There has been a lot said about step two. One of the most famous, " I came, …. I came to ….., and I came to believe " another is the types that refer to the word Sanity. We many times, laugh this one off. We say things like: well, I had to be insane to drink like that, but we say it with a kind of a tongue in cheek, a bashful smile. Hidden beneath it is the hope, the wish, the certainty, that we're not really insane. And then there are those ominous words in the middle: " a Power greater than our self. Some of us run head long into this idea. Oh, “it's God, I know all about God. I learned about God in church”. Or, we of the other variety, who know nothing of God. We are all too willing to learn. We're ready to accept the wildest ideas. This is mainly because we believe that Our parents, family, friends or other important people (lots of them ); believe these ideas.
What I have found over the years is: that step two, being one of the most vital and important steps, is one of the ones that most of us look at and go: " well that is easy” Let me tell you if it is not. This is the foundation that your whole life of soberiety is built on. And a day will surely come, when the pain that made you an alcoholic, will be so great that it will test every piece of sand, every piece of wire, every piece rebar, you have used in that foundation. Even if you revert to some childhood religion, you will need to be sure that in face of great or prolonged suffering, it is enough. For in that moment, you will ask that question; that every alcoholic consciously or unconsciously ask in that darkest hour. Where is God? Is there a God. And does it make HIM a “tinkers damn” that this God of my understanding, understands. If you find he doesn’t help on a terrestrial level, If he cannot give you spiritual or mental help. If He, She or It does nothing, what makes you think He can save your immortal soul?
Spirituality is easy when ever thing it is OK. Or, it is new to you and you have not tested it. Spirituality is challenging when things get rough. But when your bones turned to dust as you yet breathe, Spirituality is mashed, twisted and pulled into to microscopic proportions in the crucible that is the alcoholic mind.
For most people believing in God is like believing in Santa, all without expecting the presents.

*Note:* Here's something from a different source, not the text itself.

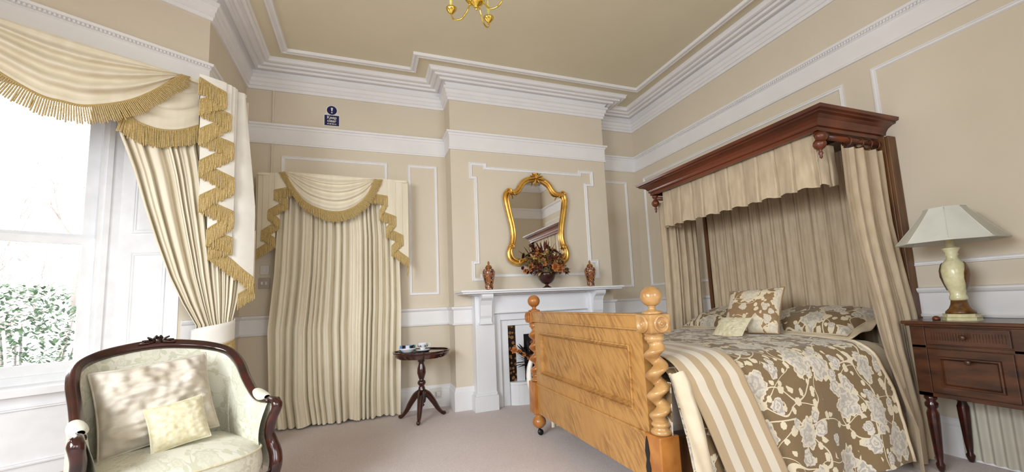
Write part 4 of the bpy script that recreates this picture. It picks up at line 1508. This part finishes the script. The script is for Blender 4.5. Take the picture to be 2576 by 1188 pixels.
vo_ = thing('canopy_valance', MB().grid(vfn, 420, 14), M['bedcloth'], 'pleated pale beige valance around the front of the bed canopy', 'valance')
KL = [at_y(x, y, yy) for x, y, yy in ((2105, 365, 1.90), (2118, 480, 1.88), (2142, 600, 1.85), (2170, 700, 1.81), (2203, 823, 1.76), (2227, 897, 1.735), (2256, 963, 1.72), (2305, 1080, 1.71), (2318, 1180, 1.71))]
KX = sorted([(p.z, p.x) for p in KL])
KY = sorted([(p.z, p.y) for p in KL])
def fn(u, v):
    z = lerp(2.215, 0.012, v)
    xl, yl = interp(KX, z), interp(KY, z)
    xr = interp([(0, 3.72), (1.0, 3.76), (2.25, 3.73)], z)
    w = foldwave(u, 4.6, 0.9, 0.75) + 0.25 * foldwave(u + 0.01 * v, 11, 2.0, 0.9) + 0.25 * vnoise(u * 4, v * 4, 3)
    x = lerp(xl, xr, u)
    k = min(1, max(0, (z - 0.95) / 0.7))
    y = lerp(yl, lerp(1.84, 1.90, k), u ** 0.6) - (0.016 + 0.012 * k) * w
    if x > 3.34 and z < 1.0:
        y = max(y, 1.785 - 0.008 * w)
    return (x, y, z)
thing('bed_curtain', MB().grid(fn, 150, 90), M['bedcloth'], 'beige bed curtain drawn back beside the nightstand', 'curtain')
def fn(u, v):
    z = lerp(2.25, 0.012, v)
    x = lerp(3.15, 3.66, u)
    w = foldwave(u, 6.2, 0.2, 0.6)
    return (x + 0.01 * sin(6 * v), 3.80 + 0.028 * w, z)
thing('bed_curtain', MB().grid(fn, 150, 40), M['bedcloth'], 'beige bed curtain on the far side of the bed by the recess', 'curtain')

# ---- bedding
def top_z(x):
    return 0.835 + 0.012 * sin(3.1 * x)
def side_profile(y_in, z_hem, flare, r=0.13, ztop=0.835, yn=1.80, yf=3.68):
    """cross section across the bed: list of (y, z) from near hem over the top to far hem"""
    pts = [(yn - flare, z_hem), (yn - flare * 0.7, z_hem + 0.2), (yn - flare * 0.25, ztop - 0.28), (yn, ztop - r - 0.03)]
    for k in range(1, 8):
        a = pi / 2 * k / 8
        pts.append((yn + r * 1.15 * (1 - cos(a)), ztop - r + r * sin(a)))
    pts += [(yn + r * 1.3, ztop + 0.002), (2.3, ztop + 0.014), (2.75, ztop + 0.018), (3.2, ztop + 0.012), (yf - r * 1.2, ztop)]
    for k in range(1, 6):
        a = pi / 2 * (1 - k / 6)
        pts.append((yf - r * (1 - cos(a)), ztop - r + r * sin(a)))
    pts += [(yf, 0.55), (yf + 0.02, z_hem + 0.1)]
    return pts
def cloth_strip(x0, x1, prof, nu, wrinkle, yfold=None, lift=0.0, s0=0.0, s1=1.0, xslant=None, thick=0):
    P = smooth_res([(0, a, b) for a, b in prof], 200)
    tot = sum((b - a).length for a, b in zip(P, P[1:]))
    def base(u, v):
        k = lerp(s0, s1, v) * 200
        i = min(199, int(k))
        p = P[i].lerp(P[i + 1], k - i)
        t = (P[min(200, i + 3)] - P[max(0, i - 3)]).normalized()
        nrm = Vector((0, -t.z, t.y))
        if nrm.z < 0 and p.z > 0.8: nrm = -nrm
        return p, nrm, lerp(s0, s1, v) * tot
    def fn(u, v):
        p, nrm, s = base(u, v)
        x = lerp(x0, x1, u)
        if xslant:
            x += xslant(u, s, p)
        w = wrinkle(x, s, p)
        return (x, p.y + nrm.y * (w + lift), p.z + nrm.z * (w + lift))
    def uv(u, v):
        return (lerp(x0, x1, u), lerp(s0, s1, v) * tot)
    return fn, uv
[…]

They can at least believe there is certainly a spirit of Christmas. The God that most people worship, they don't really have to think about too much. That can give him credit for every good thing and blame the old devil for every bad thing. But not so, for alcoholics. Or, at least not for most alcoholics.
We ask questions like: If God is so good and perfect, How did He let a thing like Satan occur? If He is all powerful, all loving, and all merciful why does He let so many innocents suffer so terribly? If God did not think I should live a certain way, Why did He make me with all these burning desires, wants, and needs?
I was a Baptist from birth. I was a good Baptist. I knew the doctrine. I studied and I listened. The churches that I went to were not hell fire and damnation. Most of them preached a historical message or exegesis. But I still became so confused by the double talk, that is inherent in a fundamentalist view of the Bible; that, as a result, I began to doubt God. Many are the night that I passed out on the floor, having been praying on my knees for God to remove the desire to drink from me.
When I got to AA, I told of First guy who would listen me, that there was no way I could buy Step 2 and 3. He did a wonderful thing for me. He said don't worry about that God stuff. He said make this group your higher power. He pointed out that they were staying sober and I was not. And that they could show me how to stay sober; if I would let them. Actually higher powers like the police and prison guards could keep me sober even if I didn't want them to. But there was an easier way.
I think most of us will be disappointed in spiritual this Santa Claus type God. when the chips are down. The organization of Alcoholics Anonymous, the steps and the program are all a power much greater than yourself. This is why step to comes before step 3. I personally do not believe that you're ready to confront the God of your understanding or to find the God of your understanding, until you have worked the steps and become a part of Alcoholics Anonymous.
I know that may sound little silly, because step 3 is a part of the steps. But this is the difference between religion and spirituality. When I first worked step 3 with my sponsor. I was told to throw out everything I knew about God, except what I knew when I was a small boy and of about four years old. At 4 years old I was told that God is love. My sponsor said I could believe that ( God is Love), but only in the most abstract sense. I said, " so that is the definition of God ", she said no, you stupid idiot. That is the area in which you can start to build a spiritual understanding of your own personal God. With that we launched into a program of vigorous action. We did four through 12, without flashing lights or bells ringing or miracles falling from the skies, we did the steps. Sometimes we did the steps over and over till I got it right. But, as it says is a step 12, as a result of the steps, I had a spiritual awakening. As a result of that spiritual awakening and a practice of prayer and meditation, I found a God of my own understanding. And though I believe that my God was the creator and is part of all that IS, he bears little likenesses to the God you hear about in church. This is not to say you may not wind up with the God of your understanding being that God that you grew up with. God has to do with faith. Faith has to do with the experience. And only you can interpret how you experienced your life and your God.